Moreover, Duane Marine is to receive the 1 1/2% per month interest it charged for the amounts in arrears. When an insurer fails to pay a claim for which it is legally obligated and some third party therefore suffers the loss of use of its money, compensation for interest charges is just. Small v. Schuncke, 42 N.J. 407, 415-416 (1964). See Busik v. Levine, 63 N.J. 351 (1973) (cases collected); Grober v. Kahn, 88 N.J. Super. 343, 350 (App. Div. 1965) rev. on other grounds 47 N.J. 135 (1966); Agnew Co. v. Paterson Bd. of Ed., *287 83 N.J. Eq. 49, 67 (Ch. 1914), aff'd 83 N.J. Eq. 336 (E. & A. 1914).

Legal fees incurred by Lansco in bringing this declaratory judgment action will likewise be assessed against Royal pursuant to R. 4:42 9(a) (6), and counsel for plaintiff will submit an affidavit of services for the purpose of fixing the amount thereof. See Pressler, Current N.J. Court Rules, Comment to R. 4:42-9.
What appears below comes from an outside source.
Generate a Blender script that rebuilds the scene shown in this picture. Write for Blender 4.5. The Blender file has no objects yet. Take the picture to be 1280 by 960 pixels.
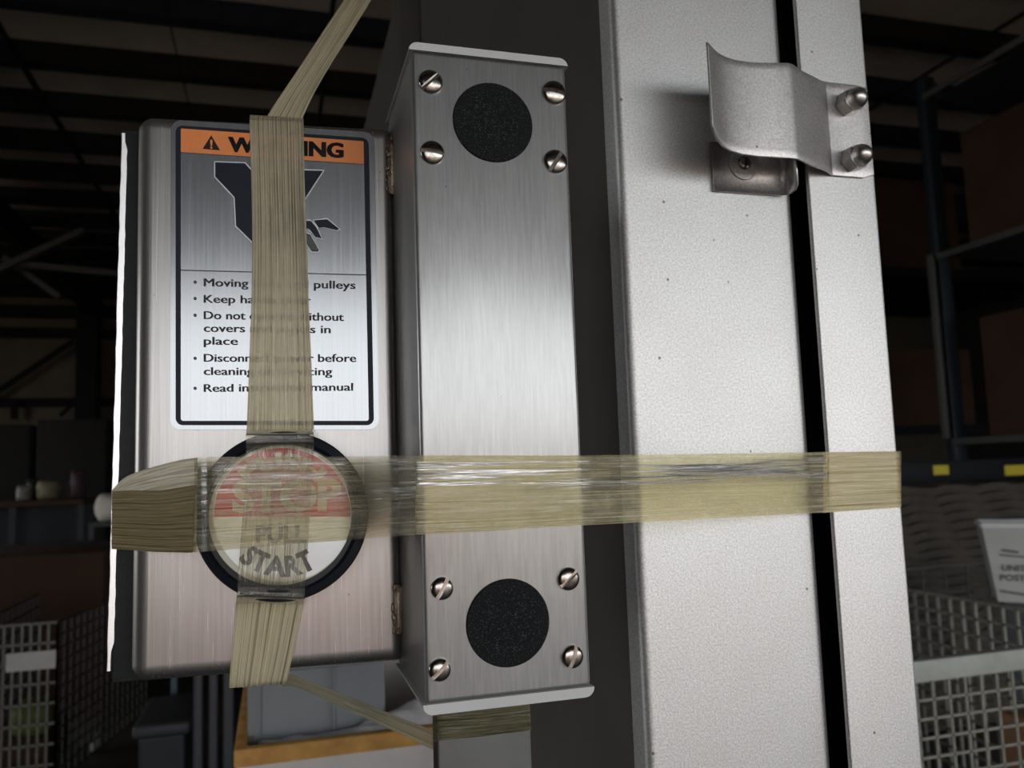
import bpy, bmesh, math, random
from mathutils import Vector, Matrix
random.seed(7)
S = bpy.context.scene
COL = S.collection

# ---------------------------------------------------------------- camera
F = 1030.0
CAM = Vector((0, 0, 1.5))
_Z = Vector((-340, 9980, -F)).normalized()
_yv = 480 + ((345 - 640) * _Z.x + (-F) * _Z.z) / _Z.y
_Y = Vector((345 - 640, 480 - _yv, -F)).normalized()
_X = _Y.cross(_Z)
ROT = Matrix((_X, _Y, _Z))
cam_d = bpy.data.cameras.new('camera')
cam_d.sensor_width = 36; cam_d.lens = F * 36 / 1280
cam_d.clip_start = 0.01; cam_d.clip_end = 200
cam_d.dof.use_dof = True; cam_d.dof.focus_distance = 0.41; cam_d.dof.aperture_fstop = 14
cam = bpy.data.objects.new('camera', cam_d); COL.objects.link(cam)
cam.matrix_world = Matrix.Translation(CAM) @ ROT.to_4x4()
S.camera = cam

# ---------------------------------------------------------------- world, daylight through the open dock door
S.view_settings.view_transform = 'Standard'; S.view_settings.look = 'None'
S.view_settings.gamma = 1; S.view_settings.use_curve_mapping = False
S.view_settings.exposure = 1.42
W = bpy.data.worlds.new('overcast_sky'); S.world = W; W.use_nodes = True
bg = W.node_tree.nodes['Background']
bg.inputs[0].default_value = (0.95, 0.975, 1.0, 1); bg.inputs[1].default_value = 1.35
DOOR_Y, DOOR_X0, DOOR_X1, DOOR_H = -4.0, -2.2, 11.0, 2.86
pd = bpy.data.lights.new('door_daylight', 'AREA'); pd.shape = 'RECTANGLE'
pd.size = DOOR_X1 - DOOR_X0; pd.size_y = DOOR_H
pd.cycles.is_portal = True
po = bpy.data.objects.new('door_daylight', pd); COL.objects.link(po)
po.location = ((DOOR_X0 + DOOR_X1) / 2, DOOR_Y - .05, DOOR_H / 2); po.rotation_euler = (math.radians(90), 0, 0)

pd2 = bpy.data.lights.new('added_side_daylight', 'AREA'); pd2.shape = 'RECTANGLE'; pd2.size = 9; pd2.size_y = 5; pd2.cycles.is_portal = True  # portal for an unseen side opening, added to brighten the roof
po2 = bpy.data.objects.new('added_side_daylight', pd2); COL.objects.link(po2)
po2.location = (-16.25, 6.5, 2.5); po2.rotation_euler = (math.radians(90), 0, math.radians(-90))

# ---------------------------------------------------------------- pixel to point helpers
def ray(px, py):
    return ROT @ Vector((px - 640, 480 - py, -F))
def P(px, py, Y):
    d = ray(px, py); return CAM + d * (Y / d.y)
def PX(px, py, X):
    d = ray(px, py); return CAM + d * (X / d.x)
def PZ(px, py, z):
    d = ray(px, py); return CAM + d * ((z - 1.5) / d.z)
LA, LB = Vector((-.0672, .435, 0)), Vector((.0606, .425, 0))
LDIR = (LB - LA).normalized(); LN = Vector((LDIR.y, -LDIR.x, 0))      # LN points to the viewer
def PLID(px, py, off=0.0):
    d = ray(px, py); a = LA + LN * off
    return CAM + d * (a.dot(LN) / d.dot(LN))
def depth_at(p):
    return p.y
def scale_t(px, py, t): return CAM + ray(px, py) * t

# ---------------------------------------------------------------- mesh helpers
def link(name, me, mat=None, parent=None, smooth=False, kind=None):
    o = bpy.data.objects.new(name, me); COL.objects.link(o)
    if mat: me.materials.append(mat)
    if parent is not None:
        loc = world_loc(parent)
        me.transform(Matrix.Translation(-loc)); o.parent = parent
    if smooth:
        for p in me.polygons: p.use_smooth = True
    if kind: o['kind'] = kind
    return o
def world_loc(o):
    l = Vector(o.location)
    while o.parent: o = o.parent; l += o.location
    return l
def recentre(o):
    me = o.data
    xs = [v.co for v in me.vertices]
    c = Vector(((min(v.x for v in xs) + max(v.x for v in xs)) / 2, (min(v.y for v in xs) + max(v.y for v in xs)) / 2, min(v.z for v in xs)))
    me.transform(Matrix.Translation(-c)); o.location = Vector(o.location) + c
    return o
def from_bm(name, bm, mat=None, parent=None, smooth=False, kind=None):
    bmesh.ops.recalc_face_normals(bm, faces=bm.faces)
    me = bpy.data.meshes.new(name); bm.to_mesh(me); bm.free()
    return link(name, me, mat, parent, smooth, kind)
def from_py(name, vs, fs, mat=None, parent=None, smooth=False, kind=None):
    me = bpy.data.meshes.new(name); me.from_pydata([tuple(v) for v in vs], [], fs); me.update()
    return link(name, me, mat, parent, smooth, kind)
def auto_smooth(o, deg=40):
    me = o.data; bm = bmesh.new(); bm.from_mesh(me)
    for f in bm.faces: f.smooth = True
    for e in bm.edges:
        if len(e.link_faces) == 2 and e.calc_face_angle(0) > math.radians(deg): e.smooth = False
    bm.to_mesh(me); bm.free(); return o
def bm_box(bm, lo, hi, bevel=0, seg=3, rot=None, pivot=None):
    r = bmesh.ops.create_cube(bm, size=1)
    vs = r['verts']; lo = Vector(lo); hi = Vector(hi); c = (lo + hi) / 2; d = hi - lo
    for v in vs: v.co = Vector((v.co.x * d.x, v.co.y * d.y, v.co.z * d.z)) + c
    geo = vs
    if bevel:
        es = list({e for v in vs for e in v.link_edges})
        r = bmesh.ops.bevel(bm, geom=es, offset=bevel, segments=seg, affect='EDGES', profile=.5)
        geo = list({v for f in r['faces'] for v in f.verts} | {v for v in vs if v.is_valid})
    if rot is not None: bmesh.ops.rotate(bm, verts=geo, cent=pivot or c, matrix=rot)
    return geo
def box(name, lo, hi, mat, parent=None, bevel=0, seg=3, rot=None, pivot=None):
    bm = bmesh.new(); bm_box(bm, lo, hi, bevel, seg, rot, pivot)
    o = from_bm(name, bm, mat, parent)
    if bevel: auto_smooth(o, 35)
    return o
def bm_bar(bm, a, b, w, h=None, up=Vector((0, 0, 1))):
    h = h or w; a = Vector(a); b = Vector(b); d = (b - a).normalized()
    if abs(d.dot(up)) > .98: up = Vector((0, 1, 0))
    s = d.cross(up).normalized(); u = s.cross(d)
    q = [(-1, -1), (1, -1), (1, 1), (-1, 1)]
    va = [bm.verts.new(a + s * x * w / 2 + u * y * h / 2) for x, y in q]
    vb = [bm.verts.new(b + s * x * w / 2 + u * y * h / 2) for x, y in q]
    for i in range(4):
        j = (i + 1) % 4; bm.faces.new((va[i], va[j], vb[j], vb[i]))
    bm.faces.new(va[::-1]); bm.faces.new(vb)
def bar(name, a, b, w, h=None, mat=None, parent=None):
    bm = bmesh.new(); bm_bar(bm, a, b, w, h); return from_bm(name, bm, mat, parent)
def bm_tube(bm, a, b, r, n=10):
    a = Vector(a); b = Vector(b); d = (b - a).normalized()
    u = Vector((0, 0, 1)) if abs(d.z) < .9 else Vector((0, 1, 0))
    s = d.cross(u).normalized(); u = s.cross(d)
    ra = [bm.verts.new(a + (s * math.cos(t) + u * math.sin(t)) * r) for t in [2 * math.pi * k / n for k in range(n)]]
    rb = [bm.verts.new(b + (s * math.cos(t) + u * math.sin(t)) * r) for t in [2 * math.pi * k / n for k in range(n)]]
    for i in range(n): bm.faces.new((ra[i], ra[(i + 1) % n], rb[(i + 1) % n], rb[i]))
    bm.faces.new(ra[::-1]); bm.faces.new(rb)
def tube(name, a, b, r, mat, parent=None, n=12):
    bm = bmesh.new(); bm_tube(bm, a, b, r, n); return auto_smooth(from_bm(name, bm, mat, parent), 50)
def lathe(name, prof, c, axis, mat, parent=None, n=64, sharp=35):
    c = Vector(c); axis = Vector(axis).normalized(); u = axis.cross(Vector((0, 0, 1))).normalized(); w = u.cross(axis)
    bm = bmesh.new(); rings = []
    for r, h in prof:
        if r < 1e-7: rings.append([bm.verts.new(c + axis * h)])
        else: rings.append([bm.verts.new(c + axis * h + (u * math.cos(2 * math.pi * k / n) + w * math.sin(2 * math.pi * k / n)) * r) for k in range(n)])
    for a, b in zip(rings, rings[1:]):
        for k in range(n):
            j = (k + 1) % n
            if len(a) == 1 and len(b) == 1: continue
            if len(a) == 1: bm.faces.new((a[0], b[j], b[k]))
            elif len(b) == 1: bm.faces.new((a[k], a[j], b[0]))
            else: bm.faces.new((a[k], a[j], b[j], b[k]))
    return auto_smooth(from_bm(name, bm, mat, parent), sharp)
def prism(name, pts, dvec, mat, parent=None, bevel=0):
    """polygon pts (3D) pushed along dvec"""
    bm = bmesh.new(); dvec = Vector(dvec)
    a = [bm.verts.new(p) for p in pts]; b = [bm.verts.new(Vector(p) + dvec) for p in pts]
    n = len(a); bm.faces.new(a); bm.faces.new(b[::-1])
    for i in range(n): bm.faces.new((a[i], b[i], b[(i + 1) % n], a[(i + 1) % n]))
    if bevel: bmesh.ops.bevel(bm, geom=list(bm.edges), offset=bevel, segments=2, affect='EDGES', profile=.5)
    o = from_bm(name, bm, mat, parent)
    if bevel: auto_smooth(o, 40)
    return o
def thing(name, label, cat, loc, group=None):
    o = bpy.data.objects.new(name, None); COL.objects.link(o); o.location = loc; o.empty_display_size = .05
    o['label'] = label; o['category'] = cat
    if group: o['group'] = group
    return o
def tag(o, label, cat, group=None):
    recentre(o); o['label'] = label; o['category'] = cat
    if group: o['group'] = group
    return o
def struct(o): o['kind'] = 'structure'; return o
def copy_thing(t, loc, label=None):
    r = t.copy(); COL.objects.link(r); r.location = loc
    if label: r['label'] = label
    for ch in list(t.children):
        c = ch.copy(); COL.objects.link(c); c.parent = r
        for g in list(ch.children):
            d = g.copy(); COL.objects.link(d); d.parent = c
    return r

# ---------------------------------------------------------------- materials
def mat(name):
    m = bpy.data.materials.new(name); m.use_nodes = True
    nt = m.node_tree; b = nt.nodes['Principled BSDF']; return m, nt, b
def N(nt, t, **kw):
    n = nt.nodes.new(t)
    for k, v in kw.items():
        if k.startswith('i_'): n.inputs[k[2:].replace('_', ' ')].default_value = v
        else: setattr(n, k, v)
    return n
def L(nt, a, b): nt.links.new(a, b)
def ramp(nt, src, stops):
    r = nt.nodes.new('ShaderNodeValToRGB'); e = r.color_ramp.elements
    while len(e) < len(stops): e.new(.5)
    for k, (p, c) in enumerate(stops):
        e[k].position = p; e[k].color = c if len(c) == 4 else (*c, 1)
    L(nt, src, r.inputs[0]); return r.outputs[0]
def coords(nt, scale, kind='Object'):
    tc = nt.nodes.new('ShaderNodeTexCoord'); mp = nt.nodes.new('ShaderNodeMapping')
    mp.inputs['Scale'].default_value = scale; L(nt, tc.outputs[kind], mp.inputs[0]); return mp.outputs[0]
def noise(nt, vec, scale=1, detail=3, rough=.5):
    n = nt.nodes.new('ShaderNodeTexNoise'); n.inputs['Scale'].default_value = scale
    n.inputs['Detail'].default_value = detail; n.inputs['Roughness'].default_value = rough
    L(nt, vec, n.inputs['Vector']); return n.outputs['Fac']
def g(v): return (v, v, v, 1)
def plain(name, c, rough=.6, metal=0, var=.15, nscale=20, bump=0, spec=.5):
    m, nt, b = mat(name)
    v = noise(nt, coords(nt, (1, 1, 1)), nscale, 4, .6)
    lo = tuple(x * (1 - var) for x in c); hi = tuple(min(1, x * (1 + var)) for x in c)
    L(nt, ramp(nt, v, [(.3, lo), (.7, hi)]), b.inputs['Base Color'])
    b.inputs['Roughness'].default_value = rough; b.inputs['Metallic'].default_value = metal
    b.inputs['Specular IOR Level'].default_value = spec
    if bump:
        bp = N(nt, 'ShaderNodeBump'); bp.inputs['Strength'].default_value = bump; bp.inputs['Distance'].default_value = .001
        L(nt, v, bp.inputs['Height']); L(nt, bp.outputs[0], b.inputs['Normal'])
    return m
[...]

[1] Summary judgment was granted in favor of defendants Department of Environmental Protection of the State of New Jersey and two of its employees. The theory of the action against the Department was that through its employees it had wrongfully required Lansco to clean up the oil spill. Duane Marine Corporation, the company which had been engaged to clean up the oil spill, was also named as a defendant, and it counterclaimed against Lansco for the cost of the clean-up operation. Judgment was granted to Duane Marine Corporation on its counterclaim.

[2] Lansco paid a fine of $800 on May 14, 1975 assessed by DEP. An additional fine of $2500, assessed by the United States Coast Guard, is being contested.

[3] At the trial evidence was adduced that the general practice in the insurance industry is to write exclusion clauses dealing with this subject matter either in the form set forth above, which furnishes limited coverage, or in the form of a blanket exclusion.

[4] See New Jersey Public Hearings before Senate Committee on Air and Water Pollution and Public Health, March 1, 1971, remarks of Wendell R. Inhoffer, General Superintendent and Chief Engineer for the Passaic Valley Water Comm'n, at 66-68, 70-72; remarks of Oscar Sussman, President, New Jersey Public Health Ass'n, at 6-7.

[5] Numerous decisions in this State support the proposition that courts may freely refer to legislative history in ascertaining legislative intent. State v. Jersey Central Power & Light Co., 133 N.J. Super. 375, 386-88 (App. Div. 1975) (cases collected).